Auto loans represent the third-largest consumer credit category in the U.S.
If you do not make your auto loan on time, your lender has the right to repossess your SUV. However, illegal repos are increasing today. Does this issue affect you?
About vehicle repossessions
In order to obtain an auto loan, a borrower may have to give a creditor a security interest in the vehicle. If the borrower fails to make payments on time, the creditor can repossess the car or truck and sell it. The Consumer Financial Protection Bureau (CFPB) recognizes that the hot auto market that exists today fuels Illegal vehicle repossession activity.
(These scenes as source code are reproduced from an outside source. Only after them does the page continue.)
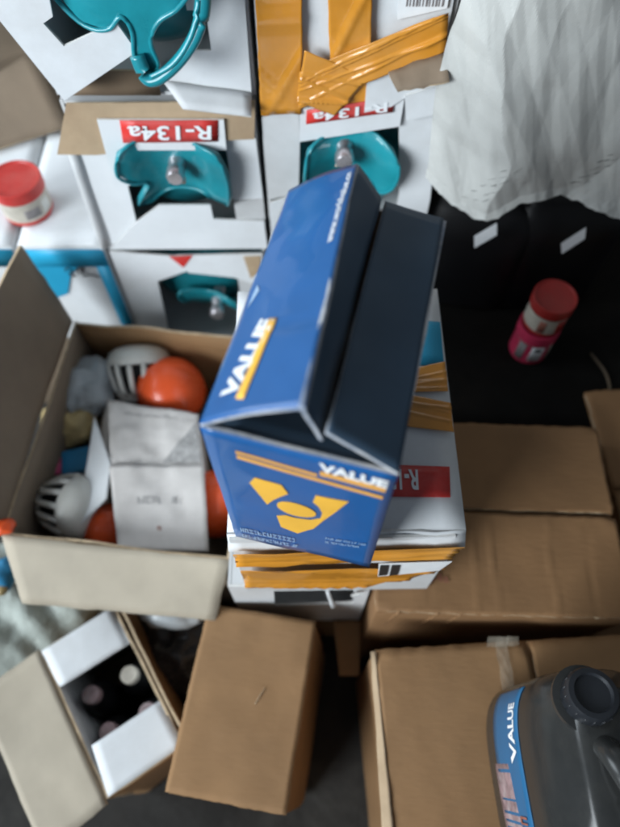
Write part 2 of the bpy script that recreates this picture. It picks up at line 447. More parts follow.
poly('flap', [(-.110, .708), (-.070, .708), (-.067, .606), (-.109, .603)], xz(.7055), .003, ['white', 'white_edge'], r, 1)
poly('flap', [(-.109, .601), (-.067, .604), (-.066, .512), (-.108, .512)], xz(.7075, (.1, 0), (-.066, 0)), .003, ['white_dull', 'white_edge'], r, 1)
cylinder(-.185, .632, 'teal cylinder handle framed by the middle carton beside the red-lidded tin',
         [(-.233, .722), (-.21, .731), (-.185, .727), (-.175, .714), (-.155, .716), (-.141, .727), (-.112, .722), (-.103, .70), (-.104, .664), (-.110, .632), (-.116, .611), (-.127, .604), (-.136, .612), (-.137, .640), (-.150, .647), (-.186, .646), (-.207, .634), (-.222, .616), (-.234, .609), (-.238, .618), (-.229, .643), (-.213, .668), (-.232, .679), (-.244, .70)],
         (-.172, .690))

# --- top carton of that stack
r = empty('cylinder_carton', (-.185, .88, .765))
tag(r, 'white cylinder carton at top of its stack with L-shaped torn flap hanging open', 'carton', 'white cylinder cartons stacked on their sides')
carton_shell(r, -.307, -.066, .765, 1.012)
Lf = [(-.312, .90), (-.278, .797), (-.181, .858), (-.194, .890), (-.255, .864), (-.267, .889), (-.255, .896), (-.238, .99), (-.31, .99)]
poly('flap', Lf, xz(.657, (0, -.08), (0, .80)), .003, ['white', 'white_edge'], r, 1)
sheet('side_panel', wob(bil([(-.284, .700, .788), (-.279, .660, .796), (-.311, .664, .90), (-.316, .70, .898)]), .001, 20, 1), .002, ['white_dull', 'white_edge'], r, 3, 6)
poly('flap', [(-.128, .985), (-.067, .985), (-.070, .772), (-.110, .772), (-.150, .781), (-.173, .788), (-.168, .806), (-.150, .806), (-.138, .827), (-.111, .826), (-.111, .871), (-.131, .871)], xz(.703), .003, ['white', 'white_edge'], r, 1)
sheet('flap', wob(bil([(-.172, .701, .789), (-.07, .701, .773), (-.07, .675, .762), (-.15, .678, .770)]), .002, 25, 2), .003, ['white_dull', 'white_edge'], r, 8, 3)
sheet('flap', bil([(-.30, .7065, .768), (-.18, .7065, .768), (-.18, .7065, .80), (-.30, .7065, .80)]), .003, ['inside', 'edge'], r, 3, 3)
cy = cylinder(-.185, .888, 'teal cylinder with looped handle poking out of the topmost open carton',
         [(-.262, .925), (-.235, .886), (-.205, .882), (-.188, .895), (-.180, .880), (-.184, .85), (-.174, .834), (-.160, .842), (-.163, .868), (-.150, .89), (-.125, .905), (-.105, .93), (-.12, .97), (-.24, .975)],
         (-.178, .925), hy=.648, depth_fn=lambda a, b: Vector((a, .650 + .35*max(0, abs(a+.172)-.04) + .10*max(0, b-.9), b)))
tube('handle_loop', smoothpts([(-.180, .646, .858), (-.174, .640, .838), (-.163, .638, .837), (-.145, .640, .848), (-.126, .643, .866), (-.112, .648, .886), (-.104, .655, .912), (-.106, .668, .94)]), .0082, 'teal', cy, 12, 0.8)
tube('handle_rim', smoothpts([(-.168, .634, .842), (-.145, .634, .854), (-.128, .637, .870), (-.115, .642, .890), (-.108, .650, .912)]), .0028, 'teal', cy, 8)

# --- lower carton of that stack
r = empty('cylinder_carton', (-.19, .88, .253))
tag(r, 'shaded white cylinder carton low in the stack, behind the open brown carton', 'carton', 'white cylinder cartons stacked on their sides')
carton_shell(r, -.318, -.072, .253, .503)
poly('flap', [(-.316, .496), (-.215, .485), (-.201, .450), (-.255, .424), (-.265, .26), (-.318, .26)], xz(.7055), .003, ['white', 'white_edge'], r, 1)
poly('flap', [(-.213, .492), (-.075, .497), (-.073, .43), (-.085, .418), (-.125, .440), (-.198, .452)], xz(.700), .003, ['white', 'white_edge'], r, 1)
poly('flap', [(-.120, .445), (-.073, .445), (-.073, .26), (-.122, .26)], xz(.7085), .003, ['white_dull', 'white_edge'], r, 1)
poly('red_corner', [(-.222, .492), (-.185, .494), (-.204, .466)], xz(.6985), .001, ['red', 'red'], r)
poly('flap', [(-.105, .492), (-.078, .494), (-.080, .455), (-.098, .440)], xz(.6985), .001, ['card_tan', 'edge'], r)
cylinder(-.19, .38, 'teal cylinder in the dim low carton behind the open brown carton',
         [(-.215, .437), (-.17, .435), (-.12, .43), (-.122, .33), (-.145, .33), (-.155, .38), (-.175, .38), (-.19, .33), (-.215, .33), (-.205, .38)], (-.155, .40))

# --- second column: upside-down red label carton behind the blue box
r = empty('cylinder_carton', (.055, .88, .500))
tag(r, 'white cylinder carton with dark teal window just behind the blue box', 'carton', 'white cylinder cartons stacked on their sides')
carton_shell(r, -.061, .168, .500, .735)
poly('flap', [(-.060, .738), (-.014, .752), (-.013, .706), (-.016, .616), (-.060, .603)], xz(.7055), .003, ['white_dull', 'white_edge'], r, 1)
poly('flap', [(-.058, .600), (-.016, .613), (.01, .60), (.01, .505), (-.059, .505)], xz(.702, (.12, 0), (-.06, 0)), .003, ['white', 'white_edge'], r, 1)
poly('flap', [(-.013, .756), (.113, .777), (.112, .732), (-.013, .709)], xz(.697), .003, ['white', 'white_edge'], r, 1)
red_label(r, [(-.005, .6945, .737), (.101, .6945, .754), (.100, .6945, .774), (-.004, .6945, .757)], 'R-134a')
poly('flap', [(.113, .778), (.150, .790), (.160, .74), (.171, .606), (.171, .505), (.121, .505), (.126, .614), (.112, .728)], xz(.7035), .003, ['white', 'white_edge'], r, 1)
poly('flap', [(.112, .778), (.154, .792), (.158, .762), (.150, .752), (.118, .744)], xz(.692), .003, ['white', 'white_edge'], r, 1)
cylinder(.055, .617, 'dark teal cylinder with bright handle end behind the blue box',
         [(-.002, .725), (.03, .735), (.075, .735), (.10, .722), (.112, .70), (.111, .678), (.100, .660), (.088, .655), (.080, .668), (.075, .65), (.06, .63), (.0, .63), (-.008, .68)], (.043, .716))

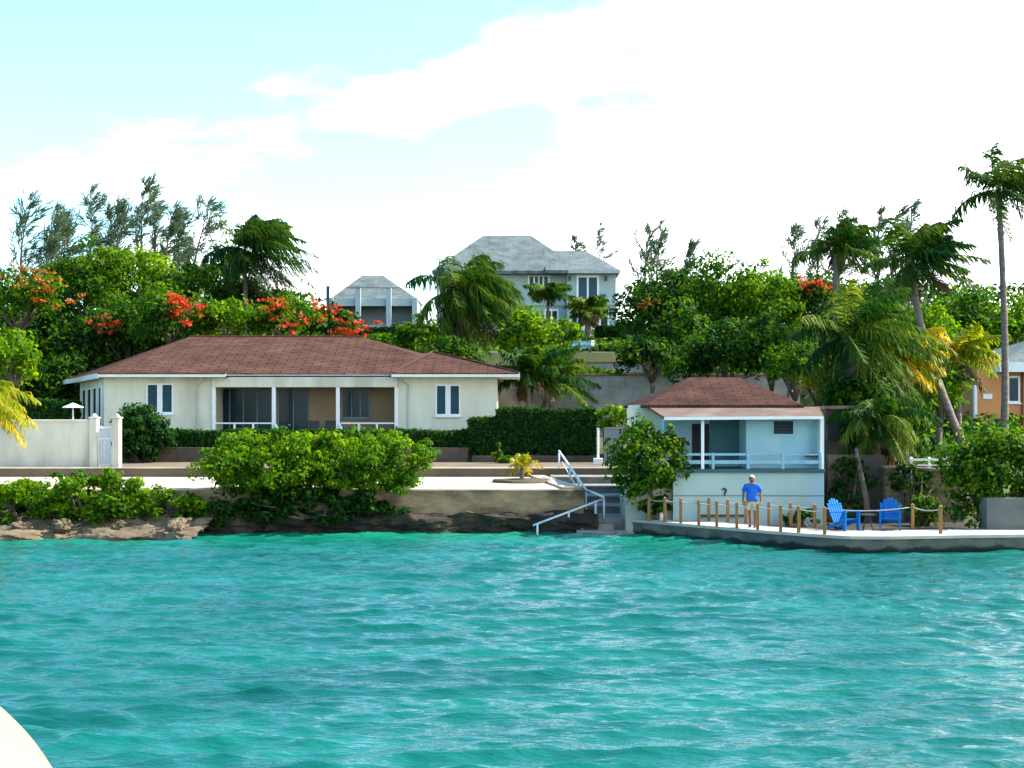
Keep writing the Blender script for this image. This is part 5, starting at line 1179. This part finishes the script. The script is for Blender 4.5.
# undergrowth filling the wooded slope
def undergrowth(label, x0, x1, y0, y1, n, seed, kind, hh=1.4):
    rng = np.random.default_rng(seed); X = rng.uniform(x0, x1, n); Y = rng.uniform(y0, y1, n)
    Z = np.array([ground_z(a, b) for a, b in zip(X, Y)])+rng.random(n)**1.5*hh
    Pn = np.stack([X, Y, Z], 1); V, Q = leaf_quads(rng, Pn, unit(rng.normal(size=(n, 3))+np.array([0,-.3,.8])), 0.42, 0.2, 0.6)
    o = np_mesh('undergrowth', V, Q, LF[kind], None, rng.random(n)); tag(o, label, 'undergrowth', kind='stuff')
undergrowth('dark undergrowth on the slope beneath the left wood', -48, -14, 93, 112, 24000, 1, 'deep', 3.2)
undergrowth('low green undergrowth on the slope below the open pavilion', -14, -4, 93, 112, 6000, 4, 'deep', 0.7)
undergrowth('tall dark thicket along the crest of the left wood', -48, -15, 108, 119, 16000, 5, 'deep', 4.5)
undergrowth('tall dark thicket along the crest of the right wood', 10.5, 52, 108, 119, 20000, 6, 'deep', 5.0)
undergrowth('dark undergrowth on the slope beneath the right wood', 9, 48, 60, 112, 30000, 2, 'deep')
undergrowth('sunny scrub on the hilltop by the upper house', -22, 26, 112, 140, 12000, 3, 'mid', 0.3)

# ------------------------------------------------------------------ the photographer's boat
def boat():
    t = thing('boat', (-2.2, 2, 0), 'cream boat bow in the lower left corner', 'boat')
    star = [(-4.15,10.1),(-3.95,9.95),(-3.55,9.45),(-2.95,8.5),(-2.42,7.55),(-2.02,6.7),(-1.55,5.6),(-1.1,4.2),(-0.7,2.4),(-0.45,0.4),(-0.4,-2),(-0.5,-5)]
    for _ in range(3):
        q = [star[0]]
        for a_, b_ in zip(star[:-1], star[1:]): q += [(a_[0]*.75+b_[0]*.25, a_[1]*.75+b_[1]*.25), (a_[0]*.25+b_[0]*.75, a_[1]*.25+b_[1]*.75)]
        star = q+[star[-1]]
    axis0 = Vector((-4.35,10.15)); ax = Vector((0.28,-1)).normalized(); nrm = Vector((ax.y, -ax.x))
    port = []
    for p in star:
        v = Vector(p)-axis0; s = v.dot(ax); d = v.dot(nrm); q = axis0+ax*s-nrm*d; port.append((q.x, q.y))
    ring = star+port[::-1]; n = len(ring); cx = sum(p[0] for p in ring)/n; cy = sum(p[1] for p in ring)/n
    zd = 2.6
    vs = []
    def add(scale, z, dy=0): 
        for p in ring: vs.append((cx+(p[0]-cx)*scale, cy+(p[1]-cy)*scale+dy, z))
    levels = [(0.80,-.6),(0.88,0.2),(0.95,1.3),(0.995,2.35),(1.0,2.5)]
    for s_, z in levels: add(s_, z)
    fs = [(j*n+i, j*n+(i+1)%n, (j+1)*n+(i+1)%n, (j+1)*n+i) for j in range(len(levels)-1) for i in range(n)]+[tuple(range(n))]
    MB().add(vs, fs).build('hull', GEL, t, smooth=True)
    vs = []; levels = [(1.0,2.5),(0.997,2.57),(0.985,2.60),(0.9,2.66),(0.6,2.74),(0.2,2.78)]
    for s_, z in levels: add(s_, z)
    fs = [(j*n+i, j*n+(i+1)%n, (j+1)*n+(i+1)%n, (j+1)*n+i) for j in range(len(levels)-1) for i in range(n)]+[tuple(range((len(levels)-1)*n, len(levels)*n))]
    MB().add(vs, fs).build('deck', GEL, t, smooth=True)
    pts = [Vector((cx+(p[0]-cx)*1.004, cy+(p[1]-cy)*1.004, 2.5)) for p in ring]
    MB().tube(pts+[pts[0]], 0.03, 8).build('rub_rail', RUB, t, smooth=True)
boat()
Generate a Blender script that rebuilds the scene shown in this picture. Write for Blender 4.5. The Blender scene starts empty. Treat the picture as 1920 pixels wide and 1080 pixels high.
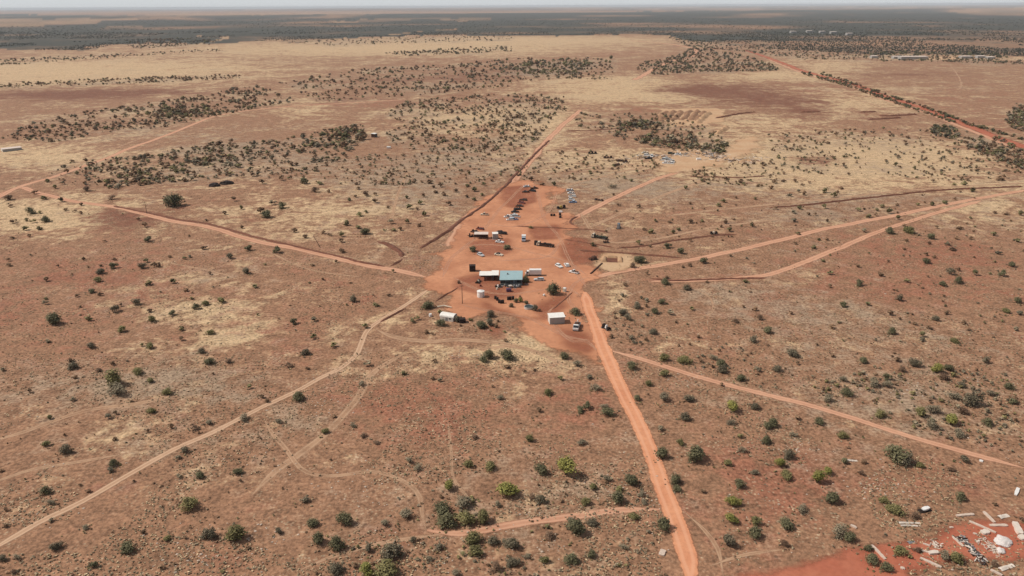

There is a heavy demand for pre-owned cars and trucks, creating an opportunity for creditors to seize vehicles that can be resold for higher prices.
Repo repercussions
In addition to emotional turmoil, if you experience the repossession of your SUV, you might miss work, have to pay for alternative transportation and face a negative credit report. The repossession may be illegal if you made a payment to stop this action or entered an agreed-upon payment plan with the lender.
Poor record-keeping
The CFPB is keeping a close watch on the auto lending industry. In some repossession cases, records were not properly coded. In other instances, vehicles were taken because orders canceling repossession carelessly went astray harming consumers, which violates federal law. Your SUV could also suffer repossession simply because of the way a servicer processes your loan payment. Remember that you have options. With legal guidance, you can find a solution to the matter before the sale of your vehicle takes place.